Exercise objective »
Quote each line of the material verbatim, without the pictures.

Given data »
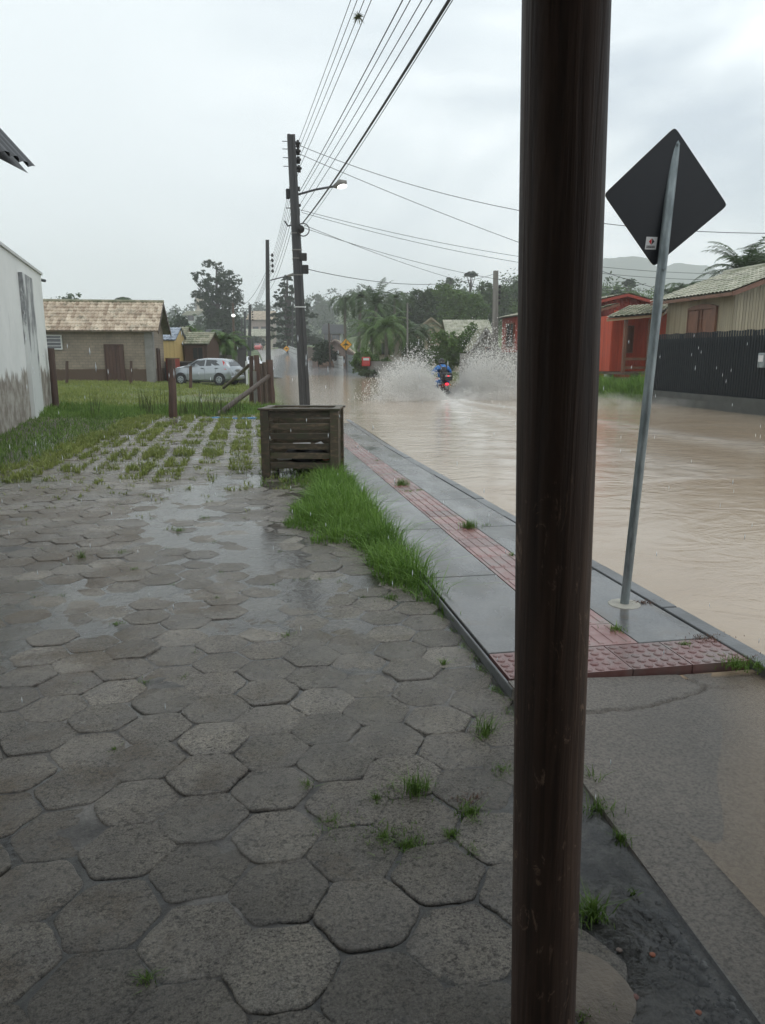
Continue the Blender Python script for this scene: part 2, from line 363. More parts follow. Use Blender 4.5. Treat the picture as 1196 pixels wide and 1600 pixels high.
# (silt) washed into the joints, nearly flush in places
m, nt, b, o = newmat('joint_silt'); v = coords(nt)
c = mixc(nt, 1, ramp(nt, noisen(nt, v, 7, 6, .7), [(.40, (.036, .033, .030)), (.62, (.17, .16, .148))]), ramp(nt, noisen(nt, v, 90, 5, .8), [(.35, (.5, .5, .5)), (.6, (1.2, 1.18, 1.15))]), 'MULTIPLY')
nt.links.new(c, b.inputs[0]); b.inputs['Roughness'].default_value = .4; bump(nt, b, noisen(nt, v, 70, 5, .75), .8, .008)
def siltz(x, y):
    e_ = sm(.90, 1.13, x)*sm(2.75, 2.2, y)
    return (Pz(y)+und(x, y)-.0075)*(1-e_)+(Dz(1.175, y)-.003)*e_+.0085*noise.noise(Vector((x*3.1, y*3.1, 11)))+.003*noise.noise(Vector((x*17, y*17, 1)))
sheet('joint_silt', spaced(-3.4, 1.1735, [(1.1735, .045)]), spaced(-.4, 8, [(5, .045), (8, .09)]), siltz, m)
tag(npmesh('paved_yard', V, F, MT['paver'], smooth=True, attrs={'rnd': A}), kind='structure')

# standing rainwater on the yard
m, nt, b, o = newmat('clear_water'); nt.nodes.remove(b); v = coords(nt)
gl = nt.nodes.new('ShaderNodeBsdfGlossy'); gl.inputs['Roughness'].default_value = .10; gl.inputs[0].default_value = (1, 1, 1, 1)
tp = nt.nodes.new('ShaderNodeBsdfTransparent'); tp.inputs[0].default_value = (.80, .81, .80, 1)
fr = nt.nodes.new('ShaderNodeFresnel'); fr.inputs[0].default_value = 1.33
bp = nt.nodes.new('ShaderNodeBump'); bp.inputs['Strength'].default_value = .5; bp.inputs['Distance'].default_value = .006
nt.links.new(noisen(nt, v, 22, 3, .5), bp.inputs['Height'])
for q in (gl, fr): nt.links.new(bp.outputs[0], q.inputs['Normal'])
ms = nt.nodes.new('ShaderNodeMixShader'); nt.links.new(fr.outputs[0], ms.inputs[0]); nt.links.new(tp.outputs[0], ms.inputs[1]); nt.links.new(gl.outputs[0], ms.inputs[2]); nt.links.new(ms.outputs[0], o.inputs[0])
MT['puddle'] = m
sheet('rain_water', spaced(-6, 1.165, [(1.165, .25)]), spaced(-.4, 21.5, [(21.5, .3)]), lambda x, y: Pz(y)-.0022, MT['puddle'])

# pavement, tactile strip, kerb
m, nt, b, o = newmat('smooth_wet_concrete'); v = coords(nt)
c = mixc(nt, 1, ramp(nt, noisen(nt, v, 1.7, 7, .65), [(.3, (.085, .086, .088)), (.7, (.165, .163, .158))]), ramp(nt, noisen(nt, v, 60, 4, .7), [(.35, (.78, .78, .78)), (.6, (1.05, 1.05, 1.05))]), 'MULTIPLY')
c = mixc(nt, ramp(nt, noisen(nt, v, 3.1, 8, .75), [(.52, 0), (.66, .6)]), c, (.12, .098, .075))
nt.links.new(c, b.inputs[0]); ro = nt.nodes.new('ShaderNodeMapRange'); nt.links.new(noisen(nt, coords(nt, 'pos', (1, .35, 1)), 2.4, 5), ro.inputs[0]); ro.inputs[1].default_value = .4; ro.inputs[2].default_value = .62; ro.inputs[3].default_value = .10; ro.inputs[4].default_value = .34
nt.links.new(ro.outputs[0], b.inputs['Roughness']); bump(nt, b, noisen(nt, coords(nt, 'pos', (1, .5, 1)), 35, 5, .6), .25, .003); MT['slab'] = m
MT['red_tile'] = mat('red_concrete_tile', (.17, .065, .060), (.23, .125, .115), 5, .26, 90, .4, .002, rv=.25, c3=(.20, .17, .155))
MT['kerb'] = mat('kerb_concrete', (.16, .165, .17), (.085, .088, .09), 2.5, .35, 40, .5, .005)
sw = MB()
def slab(x0, x1, y0, y1, mb, top=.06, th=.16):
    n = max(1, int((y1-y0)/.5)); pts = []
    z = lambda y: Sz(y)+top+.002*noise.noise(Vector((x0*3, y, 0)))
    mb.add([(x0, y0, z(y0)), (x1, y0, z(y0)), (x1, y1, z(y1)), (x0, y1, z(y1)), (x0, y0, z(y0)-th), (x1, y0, z(y0)-th), (x1, y1, z(y1)-th), (x0, y1, z(y1)-th)],
           [(0, 1, 2, 3), (4, 7, 6, 5), (0, 4, 5, 1), (1, 5, 6, 2), (2, 6, 7, 3), (3, 7, 4, 0)])
y = 3.53
while y < 19:
    L_ = rnd.choice([1.5, 1.6, 1.45]); slab(1.19, 1.715, y, y+L_-.012, sw); slab(2.05, 2.48, y, y+L_-.012, sw); y += L_
tag(sw.build('pavement_slabs', MT['slab'], bevel=.006), kind='structure')
kb = MB(); y = 3.05
while y < 22: slab(2.49+rnd.uniform(-.002, .003), 2.60+rnd.gauss(0, .004), y, y+.985, kb, .064+rnd.gauss(0, .003), .3); y += 1
y = 3.1
while y < 19: slab(1.165, 1.18, y, y+1.9, kb, .052, .1); y += 1.91
tag(kb.build('kerb', MT['kerb'], bevel=.008), kind='structure')
tt = MB(); y = 3.53
while y < 16.5:
    r_ = rnd.random(); slab(1.722, 2.043, y, y+.32, tt, .058, .1); tt.a[-8:] = [r_]*8
    for i in range(4):
        xc = 1.722+.04+.0803*i; zc = Sz(y+.16)+.060
        a0 = [(xc-.019, y+.016, zc-.006), (xc+.019, y+.016, zc-.006), (xc+.019, y+.304, zc-.006), (xc-.019, y+.304, zc-.006)]
        sl_ = -.014
        vs = [(p[0], p[1], p[2]+sl_*(p[1]-y-.16)) for p in a0]+[(xc-.011, y+.026, zc+.004+sl_*-.13), (xc+.011, y+.026, zc+.004+sl_*-.13), (xc+.011, y+.294, zc+.004+sl_*.13), (xc-.011, y+.294, zc+.004+sl_*.13)]
        tt.add(vs, [(4, 5, 6, 7), (0, 1, 5, 4), (1, 2, 6, 5), (2, 3, 7, 6), (3, 0, 4, 7)], r_)
    y += .326
for i in range(4):
    x0 = 1.19+.326*i; r_ = rnd.random(); slab(x0, x0+.32, 3.2, 3.52, tt, .058, .12); tt.a[-8:] = [r_]*8
    for a in range(5):
        for c_ in range(5):
            xc, yc = x0+.032+a*.064+rnd.gauss(0, .001), 3.232+c_*.064; zt = Sz(yc)+.058
            tt.tube([(xc, yc, zt-.003), (xc, yc, zt+.003), (xc, yc, zt+.006)], [.024, .022, .014], 10, r_)
tag(tt.build('tactile_paving', MT['red_tile']), kind='structure')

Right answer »
Continue the Blender Python script for this scene: part 2, from line 363. More parts follow. Use Blender 4.5. Treat the picture as 1196 pixels wide and 1600 pixels high.
# (silt) washed into the joints, nearly flush in places
m, nt, b, o = newmat('joint_silt'); v = coords(nt)
c = mixc(nt, 1, ramp(nt, noisen(nt, v, 7, 6, .7), [(.40, (.036, .033, .030)), (.62, (.17, .16, .148))]), ramp(nt, noisen(nt, v, 90, 5, .8), [(.35, (.5, .5, .5)), (.6, (1.2, 1.18, 1.15))]), 'MULTIPLY')
nt.links.new(c, b.inputs[0]); b.inputs['Roughness'].default_value = .4; bump(nt, b, noisen(nt, v, 70, 5, .75), .8, .008)
def siltz(x, y):
    e_ = sm(.90, 1.13, x)*sm(2.75, 2.2, y)
    return (Pz(y)+und(x, y)-.0075)*(1-e_)+(Dz(1.175, y)-.003)*e_+.0085*noise.noise(Vector((x*3.1, y*3.1, 11)))+.003*noise.noise(Vector((x*17, y*17, 1)))
sheet('joint_silt', spaced(-3.4, 1.1735, [(1.1735, .045)]), spaced(-.4, 8, [(5, .045), (8, .09)]), siltz, m)
tag(npmesh('paved_yard', V, F, MT['paver'], smooth=True, attrs={'rnd': A}), kind='structure')

# standing rainwater on the yard
m, nt, b, o = newmat('clear_water'); nt.nodes.remove(b); v = coords(nt)
gl = nt.nodes.new('ShaderNodeBsdfGlossy'); gl.inputs['Roughness'].default_value = .10; gl.inputs[0].default_value = (1, 1, 1, 1)
tp = nt.nodes.new('ShaderNodeBsdfTransparent'); tp.inputs[0].default_value = (.80, .81, .80, 1)
fr = nt.nodes.new('ShaderNodeFresnel'); fr.inputs[0].default_value = 1.33
bp = nt.nodes.new('ShaderNodeBump'); bp.inputs['Strength'].default_value = .5; bp.inputs['Distance'].default_value = .006
nt.links.new(noisen(nt, v, 22, 3, .5), bp.inputs['Height'])
for q in (gl, fr): nt.links.new(bp.outputs[0], q.inputs['Normal'])
ms = nt.nodes.new('ShaderNodeMixShader'); nt.links.new(fr.outputs[0], ms.inputs[0]); nt.links.new(tp.outputs[0], ms.inputs[1]); nt.links.new(gl.outputs[0], ms.inputs[2]); nt.links.new(ms.outputs[0], o.inputs[0])
MT['puddle'] = m
sheet('rain_water', spaced(-6, 1.165, [(1.165, .25)]), spaced(-.4, 21.5, [(21.5, .3)]), lambda x, y: Pz(y)-.0022, MT['puddle'])

# pavement, tactile strip, kerb
m, nt, b, o = newmat('smooth_wet_concrete'); v = coords(nt)
c = mixc(nt, 1, ramp(nt, noisen(nt, v, 1.7, 7, .65), [(.3, (.085, .086, .088)), (.7, (.165, .163, .158))]), ramp(nt, noisen(nt, v, 60, 4, .7), [(.35, (.78, .78, .78)), (.6, (1.05, 1.05, 1.05))]), 'MULTIPLY')
c = mixc(nt, ramp(nt, noisen(nt, v, 3.1, 8, .75), [(.52, 0), (.66, .6)]), c, (.12, .098, .075))
nt.links.new(c, b.inputs[0]); ro = nt.nodes.new('ShaderNodeMapRange'); nt.links.new(noisen(nt, coords(nt, 'pos', (1, .35, 1)), 2.4, 5), ro.inputs[0]); ro.inputs[1].default_value = .4; ro.inputs[2].default_value = .62; ro.inputs[3].default_value = .10; ro.inputs[4].default_value = .34
nt.links.new(ro.outputs[0], b.inputs['Roughness']); bump(nt, b, noisen(nt, coords(nt, 'pos', (1, .5, 1)), 35, 5, .6), .25, .003); MT['slab'] = m
MT['red_tile'] = mat('red_concrete_tile', (.17, .065, .060), (.23, .125, .115), 5, .26, 90, .4, .002, rv=.25, c3=(.20, .17, .155))
MT['kerb'] = mat('kerb_concrete', (.16, .165, .17), (.085, .088, .09), 2.5, .35, 40, .5, .005)
sw = MB()
def slab(x0, x1, y0, y1, mb, top=.06, th=.16):
    n = max(1, int((y1-y0)/.5)); pts = []
    z = lambda y: Sz(y)+top+.002*noise.noise(Vector((x0*3, y, 0)))
    mb.add([(x0, y0, z(y0)), (x1, y0, z(y0)), (x1, y1, z(y1)), (x0, y1, z(y1)), (x0, y0, z(y0)-th), (x1, y0, z(y0)-th), (x1, y1, z(y1)-th), (x0, y1, z(y1)-th)],
           [(0, 1, 2, 3), (4, 7, 6, 5), (0, 4, 5, 1), (1, 5, 6, 2), (2, 6, 7, 3), (3, 7, 4, 0)])
y = 3.53
while y < 19:
    L_ = rnd.choice([1.5, 1.6, 1.45]); slab(1.19, 1.715, y, y+L_-.012, sw); slab(2.05, 2.48, y, y+L_-.012, sw); y += L_
tag(sw.build('pavement_slabs', MT['slab'], bevel=.006), kind='structure')
kb = MB(); y = 3.05
while y < 22: slab(2.49+rnd.uniform(-.002, .003), 2.60+rnd.gauss(0, .004), y, y+.985, kb, .064+rnd.gauss(0, .003), .3); y += 1
y = 3.1
while y < 19: slab(1.165, 1.18, y, y+1.9, kb, .052, .1); y += 1.91
tag(kb.build('kerb', MT['kerb'], bevel=.008), kind='structure')
tt = MB(); y = 3.53
while y < 16.5:
    r_ = rnd.random(); slab(1.722, 2.043, y, y+.32, tt, .058, .1); tt.a[-8:] = [r_]*8
    for i in range(4):
        xc = 1.722+.04+.0803*i; zc = Sz(y+.16)+.060
        a0 = [(xc-.019, y+.016, zc-.006), (xc+.019, y+.016, zc-.006), (xc+.019, y+.304, zc-.006), (xc-.019, y+.304, zc-.006)]
        sl_ = -.014
        vs = [(p[0], p[1], p[2]+sl_*(p[1]-y-.16)) for p in a0]+[(xc-.011, y+.026, zc+.004+sl_*-.13), (xc+.011, y+.026, zc+.004+sl_*-.13), (xc+.011, y+.294, zc+.004+sl_*.13), (xc-.011, y+.294, zc+.004+sl_*.13)]
        tt.add(vs, [(4, 5, 6, 7), (0, 1, 5, 4), (1, 2, 6, 5), (2, 3, 7, 6), (3, 0, 4, 7)], r_)
    y += .326
for i in range(4):
    x0 = 1.19+.326*i; r_ = rnd.random(); slab(x0, x0+.32, 3.2, 3.52, tt, .058, .12); tt.a[-8:] = [r_]*8
    for a in range(5):
        for c_ in range(5):
            xc, yc = x0+.032+a*.064+rnd.gauss(0, .001), 3.232+c_*.064; zt = Sz(yc)+.058
            tt.tube([(xc, yc, zt-.003), (xc, yc, zt+.003), (xc, yc, zt+.006)], [.024, .022, .014], 10, r_)
tag(tt.build('tactile_paving', MT['red_tile']), kind='structure')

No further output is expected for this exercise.